Reproduce each line of the material precisely.

=-=-=

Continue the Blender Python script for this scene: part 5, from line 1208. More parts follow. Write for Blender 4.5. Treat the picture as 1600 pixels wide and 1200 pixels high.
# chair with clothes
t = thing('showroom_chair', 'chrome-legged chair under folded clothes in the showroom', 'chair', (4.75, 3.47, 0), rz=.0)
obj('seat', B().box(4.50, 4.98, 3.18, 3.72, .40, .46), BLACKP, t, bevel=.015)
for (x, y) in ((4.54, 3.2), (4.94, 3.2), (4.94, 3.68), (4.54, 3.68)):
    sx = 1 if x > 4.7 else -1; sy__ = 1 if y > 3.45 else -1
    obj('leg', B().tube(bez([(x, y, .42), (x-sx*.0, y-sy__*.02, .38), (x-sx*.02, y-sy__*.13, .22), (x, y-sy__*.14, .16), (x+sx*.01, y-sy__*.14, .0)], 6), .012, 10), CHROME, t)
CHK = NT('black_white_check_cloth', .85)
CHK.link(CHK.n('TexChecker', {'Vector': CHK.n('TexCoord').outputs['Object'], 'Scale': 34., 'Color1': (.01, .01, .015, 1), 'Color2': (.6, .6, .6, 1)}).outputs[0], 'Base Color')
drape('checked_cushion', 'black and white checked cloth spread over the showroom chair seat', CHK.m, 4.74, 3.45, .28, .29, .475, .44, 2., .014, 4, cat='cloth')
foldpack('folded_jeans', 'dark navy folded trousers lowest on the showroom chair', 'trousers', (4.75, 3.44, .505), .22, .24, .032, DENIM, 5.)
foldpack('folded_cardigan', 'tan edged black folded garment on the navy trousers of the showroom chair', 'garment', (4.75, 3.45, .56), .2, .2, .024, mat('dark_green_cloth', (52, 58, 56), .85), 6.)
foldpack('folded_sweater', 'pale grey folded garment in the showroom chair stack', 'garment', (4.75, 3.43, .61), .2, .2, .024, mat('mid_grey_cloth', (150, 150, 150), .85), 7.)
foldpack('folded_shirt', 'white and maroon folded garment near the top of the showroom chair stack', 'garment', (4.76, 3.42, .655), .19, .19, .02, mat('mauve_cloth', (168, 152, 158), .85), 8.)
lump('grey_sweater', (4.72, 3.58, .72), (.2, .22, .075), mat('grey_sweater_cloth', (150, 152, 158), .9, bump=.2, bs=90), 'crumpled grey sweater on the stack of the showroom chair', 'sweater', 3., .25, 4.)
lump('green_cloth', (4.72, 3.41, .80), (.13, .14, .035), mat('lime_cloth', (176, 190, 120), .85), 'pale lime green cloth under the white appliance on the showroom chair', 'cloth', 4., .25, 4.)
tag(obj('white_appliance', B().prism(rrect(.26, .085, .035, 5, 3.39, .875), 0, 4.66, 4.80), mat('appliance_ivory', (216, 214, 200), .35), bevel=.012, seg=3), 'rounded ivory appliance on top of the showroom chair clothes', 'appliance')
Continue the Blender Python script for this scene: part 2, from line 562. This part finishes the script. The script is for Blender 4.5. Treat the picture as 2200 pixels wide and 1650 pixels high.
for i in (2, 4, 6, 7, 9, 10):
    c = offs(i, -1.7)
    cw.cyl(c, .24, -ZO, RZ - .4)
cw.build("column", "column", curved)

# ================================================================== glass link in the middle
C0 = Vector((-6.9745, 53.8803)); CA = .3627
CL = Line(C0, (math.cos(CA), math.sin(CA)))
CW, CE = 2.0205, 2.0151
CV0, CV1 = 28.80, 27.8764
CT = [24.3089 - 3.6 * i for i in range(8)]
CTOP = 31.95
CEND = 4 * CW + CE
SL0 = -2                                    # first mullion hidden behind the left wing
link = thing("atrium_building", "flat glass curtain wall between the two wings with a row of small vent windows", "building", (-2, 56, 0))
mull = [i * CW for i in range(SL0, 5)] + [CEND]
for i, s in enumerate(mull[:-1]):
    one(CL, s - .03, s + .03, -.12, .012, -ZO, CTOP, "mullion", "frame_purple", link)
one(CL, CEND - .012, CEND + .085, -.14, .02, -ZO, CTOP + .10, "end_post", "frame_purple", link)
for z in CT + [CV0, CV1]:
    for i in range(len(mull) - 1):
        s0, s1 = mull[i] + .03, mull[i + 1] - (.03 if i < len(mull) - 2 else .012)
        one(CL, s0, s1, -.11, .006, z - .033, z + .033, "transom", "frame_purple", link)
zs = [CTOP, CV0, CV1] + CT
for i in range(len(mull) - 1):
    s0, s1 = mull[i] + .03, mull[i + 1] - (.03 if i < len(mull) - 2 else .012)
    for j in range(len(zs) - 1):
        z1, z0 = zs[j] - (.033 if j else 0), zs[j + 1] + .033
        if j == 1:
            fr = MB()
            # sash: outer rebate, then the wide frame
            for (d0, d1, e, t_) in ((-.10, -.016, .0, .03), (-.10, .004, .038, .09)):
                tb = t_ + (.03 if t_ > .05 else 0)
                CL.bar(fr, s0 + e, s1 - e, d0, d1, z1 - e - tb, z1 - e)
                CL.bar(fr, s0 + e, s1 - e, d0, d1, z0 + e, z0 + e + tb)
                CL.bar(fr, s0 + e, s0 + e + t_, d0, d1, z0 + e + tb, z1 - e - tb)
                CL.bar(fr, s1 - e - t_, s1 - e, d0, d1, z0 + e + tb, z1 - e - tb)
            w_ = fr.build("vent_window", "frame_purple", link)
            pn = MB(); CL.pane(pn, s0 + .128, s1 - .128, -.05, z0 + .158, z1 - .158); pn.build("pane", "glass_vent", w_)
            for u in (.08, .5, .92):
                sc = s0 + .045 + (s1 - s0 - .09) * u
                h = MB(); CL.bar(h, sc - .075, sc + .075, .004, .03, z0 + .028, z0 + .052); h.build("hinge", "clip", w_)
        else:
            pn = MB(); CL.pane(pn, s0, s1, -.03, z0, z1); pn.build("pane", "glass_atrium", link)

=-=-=

Solution for this exercise:
Continue the Blender Python script for this scene: part 5, from line 1208. More parts follow. Write for Blender 4.5. Treat the picture as 1600 pixels wide and 1200 pixels high.
# chair with clothes
t = thing('showroom_chair', 'chrome-legged chair under folded clothes in the showroom', 'chair', (4.75, 3.47, 0), rz=.0)
obj('seat', B().box(4.50, 4.98, 3.18, 3.72, .40, .46), BLACKP, t, bevel=.015)
for (x, y) in ((4.54, 3.2), (4.94, 3.2), (4.94, 3.68), (4.54, 3.68)):
    sx = 1 if x > 4.7 else -1; sy__ = 1 if y > 3.45 else -1
    obj('leg', B().tube(bez([(x, y, .42), (x-sx*.0, y-sy__*.02, .38), (x-sx*.02, y-sy__*.13, .22), (x, y-sy__*.14, .16), (x+sx*.01, y-sy__*.14, .0)], 6), .012, 10), CHROME, t)
CHK = NT('black_white_check_cloth', .85)
CHK.link(CHK.n('TexChecker', {'Vector': CHK.n('TexCoord').outputs['Object'], 'Scale': 34., 'Color1': (.01, .01, .015, 1), 'Color2': (.6, .6, .6, 1)}).outputs[0], 'Base Color')
drape('checked_cushion', 'black and white checked cloth spread over the showroom chair seat', CHK.m, 4.74, 3.45, .28, .29, .475, .44, 2., .014, 4, cat='cloth')
foldpack('folded_jeans', 'dark navy folded trousers lowest on the showroom chair', 'trousers', (4.75, 3.44, .505), .22, .24, .032, DENIM, 5.)
foldpack('folded_cardigan', 'tan edged black folded garment on the navy trousers of the showroom chair', 'garment', (4.75, 3.45, .56), .2, .2, .024, mat('dark_green_cloth', (52, 58, 56), .85), 6.)
foldpack('folded_sweater', 'pale grey folded garment in the showroom chair stack', 'garment', (4.75, 3.43, .61), .2, .2, .024, mat('mid_grey_cloth', (150, 150, 150), .85), 7.)
foldpack('folded_shirt', 'white and maroon folded garment near the top of the showroom chair stack', 'garment', (4.76, 3.42, .655), .19, .19, .02, mat('mauve_cloth', (168, 152, 158), .85), 8.)
lump('grey_sweater', (4.72, 3.58, .72), (.2, .22, .075), mat('grey_sweater_cloth', (150, 152, 158), .9, bump=.2, bs=90), 'crumpled grey sweater on the stack of the showroom chair', 'sweater', 3., .25, 4.)
lump('green_cloth', (4.72, 3.41, .80), (.13, .14, .035), mat('lime_cloth', (176, 190, 120), .85), 'pale lime green cloth under the white appliance on the showroom chair', 'cloth', 4., .25, 4.)
tag(obj('white_appliance', B().prism(rrect(.26, .085, .035, 5, 3.39, .875), 0, 4.66, 4.80), mat('appliance_ivory', (216, 214, 200), .35), bevel=.012, seg=3), 'rounded ivory appliance on top of the showroom chair clothes', 'appliance')
Continue the Blender Python script for this scene: part 2, from line 562. This part finishes the script. The script is for Blender 4.5. Treat the picture as 2200 pixels wide and 1650 pixels high.
for i in (2, 4, 6, 7, 9, 10):
    c = offs(i, -1.7)
    cw.cyl(c, .24, -ZO, RZ - .4)
cw.build("column", "column", curved)

# ================================================================== glass link in the middle
C0 = Vector((-6.9745, 53.8803)); CA = .3627
CL = Line(C0, (math.cos(CA), math.sin(CA)))
CW, CE = 2.0205, 2.0151
CV0, CV1 = 28.80, 27.8764
CT = [24.3089 - 3.6 * i for i in range(8)]
CTOP = 31.95
CEND = 4 * CW + CE
SL0 = -2                                    # first mullion hidden behind the left wing
link = thing("atrium_building", "flat glass curtain wall between the two wings with a row of small vent windows", "building", (-2, 56, 0))
mull = [i * CW for i in range(SL0, 5)] + [CEND]
for i, s in enumerate(mull[:-1]):
    one(CL, s - .03, s + .03, -.12, .012, -ZO, CTOP, "mullion", "frame_purple", link)
one(CL, CEND - .012, CEND + .085, -.14, .02, -ZO, CTOP + .10, "end_post", "frame_purple", link)
for z in CT + [CV0, CV1]:
    for i in range(len(mull) - 1):
        s0, s1 = mull[i] + .03, mull[i + 1] - (.03 if i < len(mull) - 2 else .012)
        one(CL, s0, s1, -.11, .006, z - .033, z + .033, "transom", "frame_purple", link)
zs = [CTOP, CV0, CV1] + CT
for i in range(len(mull) - 1):
    s0, s1 = mull[i] + .03, mull[i + 1] - (.03 if i < len(mull) - 2 else .012)
    for j in range(len(zs) - 1):
        z1, z0 = zs[j] - (.033 if j else 0), zs[j + 1] + .033
        if j == 1:
            fr = MB()
            # sash: outer rebate, then the wide frame
            for (d0, d1, e, t_) in ((-.10, -.016, .0, .03), (-.10, .004, .038, .09)):
                tb = t_ + (.03 if t_ > .05 else 0)
                CL.bar(fr, s0 + e, s1 - e, d0, d1, z1 - e - tb, z1 - e)
                CL.bar(fr, s0 + e, s1 - e, d0, d1, z0 + e, z0 + e + tb)
                CL.bar(fr, s0 + e, s0 + e + t_, d0, d1, z0 + e + tb, z1 - e - tb)
                CL.bar(fr, s1 - e - t_, s1 - e, d0, d1, z0 + e + tb, z1 - e - tb)
            w_ = fr.build("vent_window", "frame_purple", link)
            pn = MB(); CL.pane(pn, s0 + .128, s1 - .128, -.05, z0 + .158, z1 - .158); pn.build("pane", "glass_vent", w_)
            for u in (.08, .5, .92):
                sc = s0 + .045 + (s1 - s0 - .09) * u
                h = MB(); CL.bar(h, sc - .075, sc + .075, .004, .03, z0 + .028, z0 + .052); h.build("hinge", "clip", w_)
        else:
            pn = MB(); CL.pane(pn, s0, s1, -.03, z0, z1); pn.build("pane", "glass_atrium", link)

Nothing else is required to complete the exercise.